Ease of Doing Business for MSMEs: SMEs are a global phenomenon as they emerge and grow spontaneously due to a variety of reasons, in a wide variety of markets across nations. Their emergence and numerical growth bestow on an economy multiple advantages. First and foremost, they generate employment for skilled, semi-skilled, and unskilled labour force, apart from employing S&T personnel. Generating employment to the large and growing workforce has been a daunting challenge faced by policymakers in all developing/emerging economies. Generating and sustaining employment for the workforce has been a challenge even for developed economies, though some of them have been experiencing a contraction in their workforce in recent decades.
SMEs are capital-light (less investment requirements), and therefore, setting up an enterprise is less challenging, absolutely as well as relative to a large enterprise. Even a household with its meager savings can set up an enterprise, employing local resources, local skills to meet local needs. Similarly, young tech/non-tech graduates with their innovative/repetitive ideas can found SMEs. Therefore, SMEs emerge even in hinterlands, rather effortlessly, in almost every economy across the world. If the availability of external finance is made easier and smoother to them, through institutions locally, their growth will receive a further fillip.
Due to their ability to emerge in a dispersed manner in rural and semi-urban areas, they can facilitate decentralized economic growth and balanced regional development. This, in turn, can contribute considerably to the reduction of rural-urban migration. In times of unprecedented economic crisis (such as the present one), it will virtually lessen unsettlement and re-migration of labour from urban to rural areas.
SMEs have a short gestation period, and therefore, they can be started in a short period of time, (as they require less investment and absorb local labour). Therefore, they emerge from the ex-employees of large firms, who have either quit their jobs (in times of economic boom) or who have lost their jobs (in times of economic crisis).
SMEs are a vital source of entrepreneurship. Many experienced employees of large firms as much as SMEs, irrespective of economic situations, who gain expertise/talent, ideas, confidence, with/without the much-needed resources, plunge into the world of entrepreneurship to start their own new ventures. Therefore, SME growth cumulatively generates more and more entrepreneurship for regional/national economic growth.

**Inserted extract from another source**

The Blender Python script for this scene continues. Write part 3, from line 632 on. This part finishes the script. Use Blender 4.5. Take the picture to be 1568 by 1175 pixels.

SMEs are the sources of innovations and often, the outcomes of innovations. This implies that through their innovations they constantly generate new/improved products/processes as well as new ventures. They are considered ideal for undertaking technological innovations due to their small size, simple organizational structure, effective internal communication, and flexibility of operations. Their innovation contributions to national economies are periodically captured in developed economies, whereas it is hardly captured in developing economies. Of late, their innovations resulting in the creation of new ventures (tech start-ups) are recognized by policymakers, both in the developed world and in emerging economies. They are considered the “seed-bed” or “cradle” of innovations.
SMEs are the seedbeds of large firms including multinational corporations (MNCs). Many Fortune 500 companies of the present-day world had their humble beginnings in the form of new small ventures, decades/centuries back. Even many of the Indian MNCs started their business on a small scale but grew steadily and gradually to become global enterprises of today.
SMEs, particularly in metros/cities, are the sources of trained/skilled labour force for large firms including MNCs. Many unskilled workers, who join SMEs as unskilled labour, get trained over a period of time, and the more efficient ones quit their jobs to join large firms including MNCs for their career growth. Large firms gain at the cost of SMEs.
Thus the growth of SMEs has multi-faceted (direct as well as indirect) economic/strategic benefits for a nation. Their healthy growth will contribute immensely to the healthy economic growth of nations. Therefore, the world over, policymakers today have exclusive policies for the promotion of SMEs. But, in times of unprecedented crisis, a declining SME sector will cost an economy heavily. Given this, it is equally prudent to provide them the much-needed succour to enable them to pull on, as that would help to mitigate the national crisis.